Coraz więcej ludzi wodę oszczędza
Mimo wszystko coraz więcej ludzi wodę oszczędza. Potwierdzają to zarówno samorządowcy, jak i mieszkańcy Lublina. – Jak zmywam naczynia, nalewam wodę do komory, myję i później płuczę pod zimną wodą. Jeśli podlewanie kwiatków na zewnątrz, to tylko punktowe, w konkretne rośliny. Biorę prysznic zamiast kąpieli w wannie, a do podlewania roślin na balkonie staram się wykorzystywać deszczówkę; nabieram wody, kiedy pada deszcz.
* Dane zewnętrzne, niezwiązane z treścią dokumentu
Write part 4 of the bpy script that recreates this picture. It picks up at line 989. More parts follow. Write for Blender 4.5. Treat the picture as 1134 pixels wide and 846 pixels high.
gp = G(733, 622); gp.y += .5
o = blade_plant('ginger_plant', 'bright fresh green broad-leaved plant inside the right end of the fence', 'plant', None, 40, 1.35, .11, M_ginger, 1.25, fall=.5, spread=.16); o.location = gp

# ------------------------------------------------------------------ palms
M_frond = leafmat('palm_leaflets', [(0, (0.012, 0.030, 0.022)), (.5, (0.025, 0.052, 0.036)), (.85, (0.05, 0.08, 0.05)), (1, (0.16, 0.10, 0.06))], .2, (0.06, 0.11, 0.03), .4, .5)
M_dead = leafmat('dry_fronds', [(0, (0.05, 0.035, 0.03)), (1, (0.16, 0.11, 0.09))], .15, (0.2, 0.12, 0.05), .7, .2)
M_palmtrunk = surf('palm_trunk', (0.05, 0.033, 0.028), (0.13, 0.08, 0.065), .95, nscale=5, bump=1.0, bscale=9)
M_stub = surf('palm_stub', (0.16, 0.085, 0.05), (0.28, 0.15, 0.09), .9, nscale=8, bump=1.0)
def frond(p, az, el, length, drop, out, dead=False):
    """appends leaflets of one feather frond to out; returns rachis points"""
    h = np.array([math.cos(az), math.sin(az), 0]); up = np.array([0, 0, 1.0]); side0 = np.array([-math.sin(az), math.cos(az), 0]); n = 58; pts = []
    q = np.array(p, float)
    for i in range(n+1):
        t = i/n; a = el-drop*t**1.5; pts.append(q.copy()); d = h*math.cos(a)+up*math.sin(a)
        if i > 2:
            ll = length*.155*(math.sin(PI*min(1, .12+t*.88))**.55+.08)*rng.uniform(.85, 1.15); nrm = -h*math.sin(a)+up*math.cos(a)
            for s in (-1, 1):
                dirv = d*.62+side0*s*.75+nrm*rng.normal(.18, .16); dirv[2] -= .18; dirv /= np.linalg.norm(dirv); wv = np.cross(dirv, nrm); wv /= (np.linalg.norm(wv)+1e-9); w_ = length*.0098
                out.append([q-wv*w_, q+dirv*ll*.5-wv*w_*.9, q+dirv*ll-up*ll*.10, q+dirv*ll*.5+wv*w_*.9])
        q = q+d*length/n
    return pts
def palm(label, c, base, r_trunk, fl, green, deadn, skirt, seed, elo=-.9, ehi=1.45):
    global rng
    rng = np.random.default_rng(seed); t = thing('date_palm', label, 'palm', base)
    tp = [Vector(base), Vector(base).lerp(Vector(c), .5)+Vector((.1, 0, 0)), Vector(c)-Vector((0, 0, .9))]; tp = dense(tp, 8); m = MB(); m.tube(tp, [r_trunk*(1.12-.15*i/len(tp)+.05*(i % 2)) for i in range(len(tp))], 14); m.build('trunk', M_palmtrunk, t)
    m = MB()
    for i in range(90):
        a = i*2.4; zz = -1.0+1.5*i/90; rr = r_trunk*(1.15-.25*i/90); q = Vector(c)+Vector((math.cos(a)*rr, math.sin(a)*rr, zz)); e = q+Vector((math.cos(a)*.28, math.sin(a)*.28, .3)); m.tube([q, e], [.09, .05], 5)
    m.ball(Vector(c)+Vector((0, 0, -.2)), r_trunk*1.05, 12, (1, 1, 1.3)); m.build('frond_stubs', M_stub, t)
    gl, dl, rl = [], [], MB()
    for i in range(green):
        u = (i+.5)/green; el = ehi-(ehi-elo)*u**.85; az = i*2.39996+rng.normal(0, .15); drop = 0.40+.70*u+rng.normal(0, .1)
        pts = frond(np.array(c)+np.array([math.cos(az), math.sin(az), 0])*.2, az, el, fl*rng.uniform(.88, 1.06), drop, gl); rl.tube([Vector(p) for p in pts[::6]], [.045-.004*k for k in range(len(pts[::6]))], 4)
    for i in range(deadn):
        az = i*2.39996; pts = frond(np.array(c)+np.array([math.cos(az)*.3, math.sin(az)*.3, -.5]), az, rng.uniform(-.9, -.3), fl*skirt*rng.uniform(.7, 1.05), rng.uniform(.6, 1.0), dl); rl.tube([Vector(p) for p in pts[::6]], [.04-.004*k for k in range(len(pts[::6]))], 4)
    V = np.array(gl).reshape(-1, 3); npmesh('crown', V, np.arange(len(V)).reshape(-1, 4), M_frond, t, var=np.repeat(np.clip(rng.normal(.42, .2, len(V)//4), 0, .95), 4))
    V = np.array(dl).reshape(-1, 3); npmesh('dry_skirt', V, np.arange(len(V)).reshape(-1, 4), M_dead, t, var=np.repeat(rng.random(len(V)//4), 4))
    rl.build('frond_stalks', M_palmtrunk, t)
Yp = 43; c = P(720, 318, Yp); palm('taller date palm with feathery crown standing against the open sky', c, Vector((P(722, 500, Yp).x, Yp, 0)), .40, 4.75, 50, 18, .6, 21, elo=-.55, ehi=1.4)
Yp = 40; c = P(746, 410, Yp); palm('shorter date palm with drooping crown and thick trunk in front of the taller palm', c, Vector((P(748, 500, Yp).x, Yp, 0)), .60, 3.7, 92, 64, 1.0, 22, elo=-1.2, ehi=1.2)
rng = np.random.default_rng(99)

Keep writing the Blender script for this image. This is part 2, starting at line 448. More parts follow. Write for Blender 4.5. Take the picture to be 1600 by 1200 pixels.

Jak szacuje IMGW – największej suszy, a tym samym największego poboru wody – należy spodziewać się na Lubelszczyźnie w sierpniu. W ubiegłym roku problem był identyczny, ale poszczególne gminy wprowadzały całkowity zakaz podlewania ogródków wodą z wodociągów.
W niektórych gminach, w tym m.in. w Jastkowie funkcjonują bezpłatne miejsca poboru wody. Przez okres letni i jesienny można czerpać z nich nieuzdatnioną wodę np. na opryski.